--- start of Exercise inputs ---

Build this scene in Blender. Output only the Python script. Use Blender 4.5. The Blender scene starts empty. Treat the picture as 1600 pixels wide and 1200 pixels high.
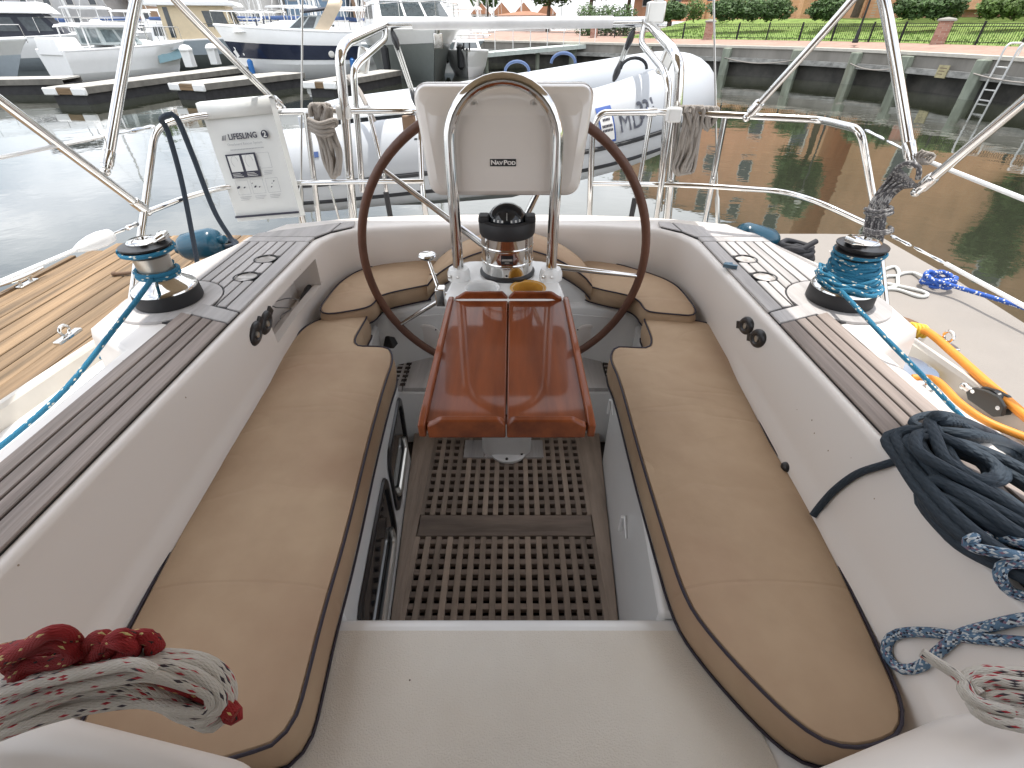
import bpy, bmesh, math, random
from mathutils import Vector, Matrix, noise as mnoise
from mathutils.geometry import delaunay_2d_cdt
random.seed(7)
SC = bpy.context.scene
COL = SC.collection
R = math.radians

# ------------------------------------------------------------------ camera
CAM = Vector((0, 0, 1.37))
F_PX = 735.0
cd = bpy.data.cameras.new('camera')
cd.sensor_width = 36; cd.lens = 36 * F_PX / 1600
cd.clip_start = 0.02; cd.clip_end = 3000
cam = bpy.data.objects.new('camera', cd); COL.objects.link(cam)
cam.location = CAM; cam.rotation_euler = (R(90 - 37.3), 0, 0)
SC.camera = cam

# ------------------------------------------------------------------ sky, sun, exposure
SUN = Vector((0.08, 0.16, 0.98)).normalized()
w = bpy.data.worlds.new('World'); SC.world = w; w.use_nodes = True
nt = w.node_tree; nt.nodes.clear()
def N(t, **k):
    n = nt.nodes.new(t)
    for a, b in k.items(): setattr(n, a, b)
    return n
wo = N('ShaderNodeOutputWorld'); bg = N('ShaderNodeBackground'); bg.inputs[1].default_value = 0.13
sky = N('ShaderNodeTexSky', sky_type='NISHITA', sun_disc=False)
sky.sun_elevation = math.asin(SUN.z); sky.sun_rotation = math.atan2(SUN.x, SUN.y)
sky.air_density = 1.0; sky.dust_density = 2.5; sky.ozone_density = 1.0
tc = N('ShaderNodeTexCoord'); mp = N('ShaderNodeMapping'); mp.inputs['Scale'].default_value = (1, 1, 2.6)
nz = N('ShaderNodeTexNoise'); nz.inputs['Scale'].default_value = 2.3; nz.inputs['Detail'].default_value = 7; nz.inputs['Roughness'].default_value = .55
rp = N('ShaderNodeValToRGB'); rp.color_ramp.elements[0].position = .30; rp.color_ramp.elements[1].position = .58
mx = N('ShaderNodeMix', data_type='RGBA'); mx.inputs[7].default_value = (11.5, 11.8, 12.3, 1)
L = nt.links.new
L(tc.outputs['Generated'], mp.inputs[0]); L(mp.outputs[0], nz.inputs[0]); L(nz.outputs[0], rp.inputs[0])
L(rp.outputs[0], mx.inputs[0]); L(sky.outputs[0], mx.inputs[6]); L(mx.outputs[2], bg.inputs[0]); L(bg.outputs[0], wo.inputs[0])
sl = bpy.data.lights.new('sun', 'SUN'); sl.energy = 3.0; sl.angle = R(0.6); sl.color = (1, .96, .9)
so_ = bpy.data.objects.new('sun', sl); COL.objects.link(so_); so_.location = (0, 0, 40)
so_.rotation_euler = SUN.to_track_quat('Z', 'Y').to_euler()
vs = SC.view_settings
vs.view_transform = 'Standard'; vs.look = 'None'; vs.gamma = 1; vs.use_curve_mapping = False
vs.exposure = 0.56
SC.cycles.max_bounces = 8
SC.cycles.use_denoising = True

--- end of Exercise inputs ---
--- start of Exercise inputs ---

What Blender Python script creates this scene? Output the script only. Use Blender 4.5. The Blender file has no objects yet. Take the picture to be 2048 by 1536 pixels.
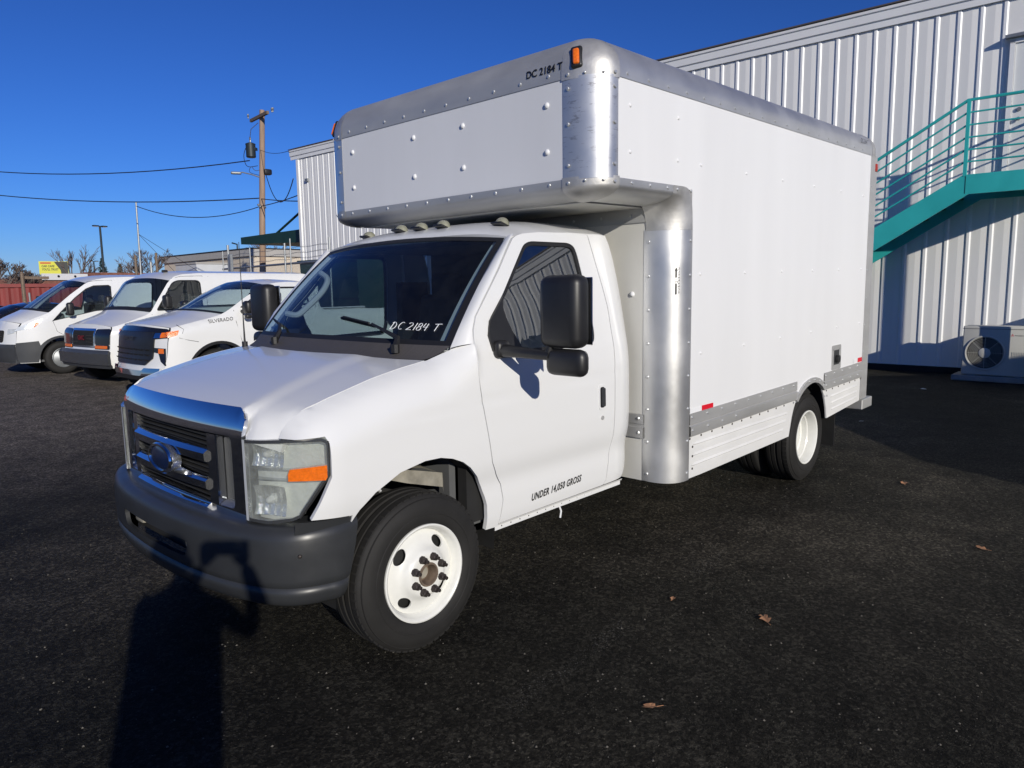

--- end of Exercise inputs ---
--- start of Exercise inputs ---

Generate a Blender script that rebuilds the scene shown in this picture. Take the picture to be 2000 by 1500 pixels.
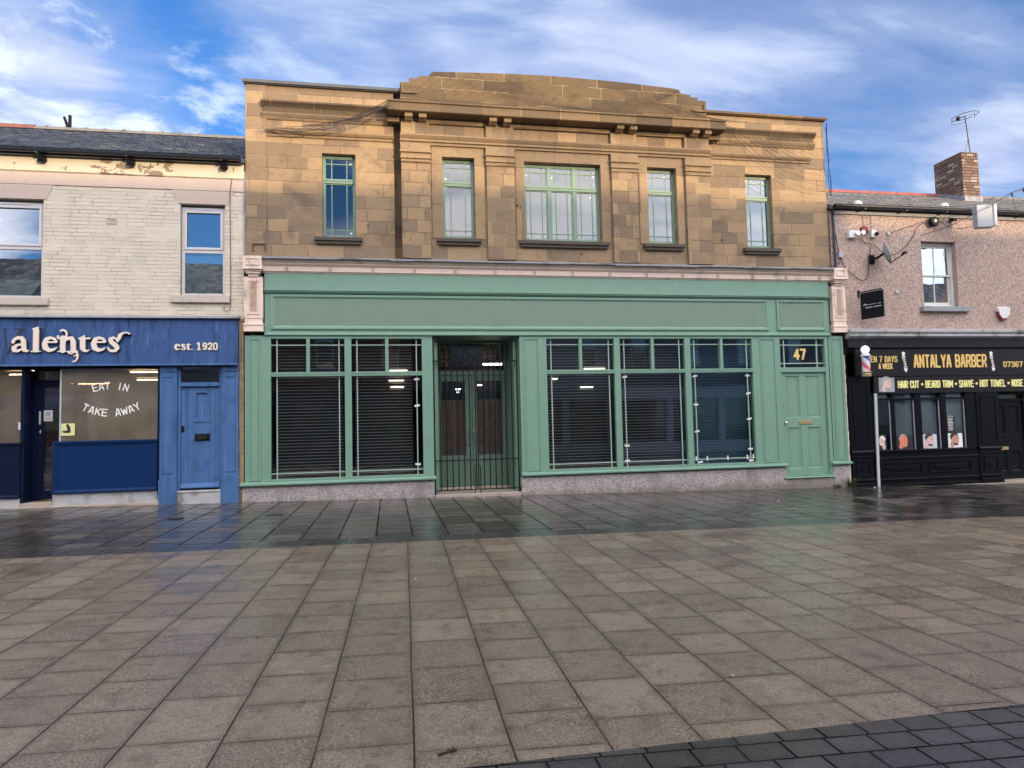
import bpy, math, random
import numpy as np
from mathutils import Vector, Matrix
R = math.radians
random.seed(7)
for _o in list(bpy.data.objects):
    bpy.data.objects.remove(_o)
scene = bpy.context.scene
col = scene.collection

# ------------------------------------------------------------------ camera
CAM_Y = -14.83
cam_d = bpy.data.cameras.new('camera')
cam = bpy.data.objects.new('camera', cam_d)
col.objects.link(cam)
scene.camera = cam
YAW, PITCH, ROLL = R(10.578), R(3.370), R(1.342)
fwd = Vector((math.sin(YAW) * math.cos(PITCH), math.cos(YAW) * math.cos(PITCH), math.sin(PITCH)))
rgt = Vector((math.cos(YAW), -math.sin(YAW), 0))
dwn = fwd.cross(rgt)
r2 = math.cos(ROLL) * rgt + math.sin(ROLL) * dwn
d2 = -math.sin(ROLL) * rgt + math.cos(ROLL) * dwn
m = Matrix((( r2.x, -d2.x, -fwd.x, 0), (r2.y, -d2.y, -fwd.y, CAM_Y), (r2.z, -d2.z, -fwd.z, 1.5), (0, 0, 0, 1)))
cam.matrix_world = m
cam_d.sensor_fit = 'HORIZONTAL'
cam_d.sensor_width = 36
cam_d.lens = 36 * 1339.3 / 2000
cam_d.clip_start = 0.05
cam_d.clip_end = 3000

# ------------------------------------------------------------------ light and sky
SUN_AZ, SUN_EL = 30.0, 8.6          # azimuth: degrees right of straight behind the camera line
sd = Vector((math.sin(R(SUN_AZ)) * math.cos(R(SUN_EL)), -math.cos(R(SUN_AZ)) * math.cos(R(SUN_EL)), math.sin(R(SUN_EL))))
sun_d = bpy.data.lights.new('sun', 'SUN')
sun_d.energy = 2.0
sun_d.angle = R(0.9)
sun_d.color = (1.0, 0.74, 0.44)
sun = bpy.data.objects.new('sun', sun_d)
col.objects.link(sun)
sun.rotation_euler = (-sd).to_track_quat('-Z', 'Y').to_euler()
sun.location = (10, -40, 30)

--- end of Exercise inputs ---

Copy exactly the stretch of lines that starts at the line holding "Build this scene" and ends at the line holding "SC.camera = cam". Drop the pictures.

## Task response:
Build this scene in Blender. Output only the Python script. Use Blender 4.5. The Blender scene starts empty. Treat the picture as 1600 pixels wide and 1200 pixels high.
import bpy, bmesh, math, random
from mathutils import Vector, Matrix, noise as mnoise
from mathutils.geometry import delaunay_2d_cdt
random.seed(7)
SC = bpy.context.scene
COL = SC.collection
R = math.radians

# ------------------------------------------------------------------ camera
CAM = Vector((0, 0, 1.37))
F_PX = 735.0
cd = bpy.data.cameras.new('camera')
cd.sensor_width = 36; cd.lens = 36 * F_PX / 1600
cd.clip_start = 0.02; cd.clip_end = 3000
cam = bpy.data.objects.new('camera', cd); COL.objects.link(cam)
cam.location = CAM; cam.rotation_euler = (R(90 - 37.3), 0, 0)
SC.camera = cam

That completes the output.